[Start of Data section]

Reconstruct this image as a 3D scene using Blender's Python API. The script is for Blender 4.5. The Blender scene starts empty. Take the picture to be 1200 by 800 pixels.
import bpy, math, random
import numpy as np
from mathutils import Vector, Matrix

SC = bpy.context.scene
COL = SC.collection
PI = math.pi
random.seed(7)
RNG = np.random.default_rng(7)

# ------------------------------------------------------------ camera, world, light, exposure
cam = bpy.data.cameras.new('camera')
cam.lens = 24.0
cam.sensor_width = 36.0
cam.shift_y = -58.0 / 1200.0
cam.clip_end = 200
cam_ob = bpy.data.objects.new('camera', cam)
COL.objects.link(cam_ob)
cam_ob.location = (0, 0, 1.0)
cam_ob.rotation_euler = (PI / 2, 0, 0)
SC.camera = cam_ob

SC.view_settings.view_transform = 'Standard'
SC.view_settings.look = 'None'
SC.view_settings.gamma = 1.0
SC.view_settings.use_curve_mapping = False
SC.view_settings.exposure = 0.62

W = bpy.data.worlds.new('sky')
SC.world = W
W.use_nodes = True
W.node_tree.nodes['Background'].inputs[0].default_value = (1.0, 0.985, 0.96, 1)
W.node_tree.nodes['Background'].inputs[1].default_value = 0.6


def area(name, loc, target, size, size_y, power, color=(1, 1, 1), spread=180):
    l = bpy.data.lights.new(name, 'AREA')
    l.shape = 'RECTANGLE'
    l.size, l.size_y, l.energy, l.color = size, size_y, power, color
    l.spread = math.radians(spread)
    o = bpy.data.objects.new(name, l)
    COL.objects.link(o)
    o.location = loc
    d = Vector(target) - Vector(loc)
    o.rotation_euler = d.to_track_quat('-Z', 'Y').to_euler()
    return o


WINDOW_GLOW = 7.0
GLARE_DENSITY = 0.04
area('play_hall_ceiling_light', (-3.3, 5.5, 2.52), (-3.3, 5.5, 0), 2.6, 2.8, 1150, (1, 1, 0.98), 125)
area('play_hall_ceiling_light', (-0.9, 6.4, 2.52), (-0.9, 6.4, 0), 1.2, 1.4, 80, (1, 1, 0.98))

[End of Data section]

> _What is needed_
Reproduce the material above exactly; please quote every line of it.

> _Output of the exercise_
Reconstruct this image as a 3D scene using Blender's Python API. The script is for Blender 4.5. The Blender scene starts empty. Take the picture to be 1200 by 800 pixels.
import bpy, math, random
import numpy as np
from mathutils import Vector, Matrix

SC = bpy.context.scene
COL = SC.collection
PI = math.pi
random.seed(7)
RNG = np.random.default_rng(7)

# ------------------------------------------------------------ camera, world, light, exposure
cam = bpy.data.cameras.new('camera')
cam.lens = 24.0
cam.sensor_width = 36.0
cam.shift_y = -58.0 / 1200.0
cam.clip_end = 200
cam_ob = bpy.data.objects.new('camera', cam)
COL.objects.link(cam_ob)
cam_ob.location = (0, 0, 1.0)
cam_ob.rotation_euler = (PI / 2, 0, 0)
SC.camera = cam_ob

SC.view_settings.view_transform = 'Standard'
SC.view_settings.look = 'None'
SC.view_settings.gamma = 1.0
SC.view_settings.use_curve_mapping = False
SC.view_settings.exposure = 0.62

W = bpy.data.worlds.new('sky')
SC.world = W
W.use_nodes = True
W.node_tree.nodes['Background'].inputs[0].default_value = (1.0, 0.985, 0.96, 1)
W.node_tree.nodes['Background'].inputs[1].default_value = 0.6


def area(name, loc, target, size, size_y, power, color=(1, 1, 1), spread=180):
    l = bpy.data.lights.new(name, 'AREA')
    l.shape = 'RECTANGLE'
    l.size, l.size_y, l.energy, l.color = size, size_y, power, color
    l.spread = math.radians(spread)
    o = bpy.data.objects.new(name, l)
    COL.objects.link(o)
    o.location = loc
    d = Vector(target) - Vector(loc)
    o.rotation_euler = d.to_track_quat('-Z', 'Y').to_euler()
    return o


WINDOW_GLOW = 7.0
GLARE_DENSITY = 0.04
area('play_hall_ceiling_light', (-3.3, 5.5, 2.52), (-3.3, 5.5, 0), 2.6, 2.8, 1150, (1, 1, 0.98), 125)
area('play_hall_ceiling_light', (-0.9, 6.4, 2.52), (-0.9, 6.4, 0), 1.2, 1.4, 80, (1, 1, 0.98))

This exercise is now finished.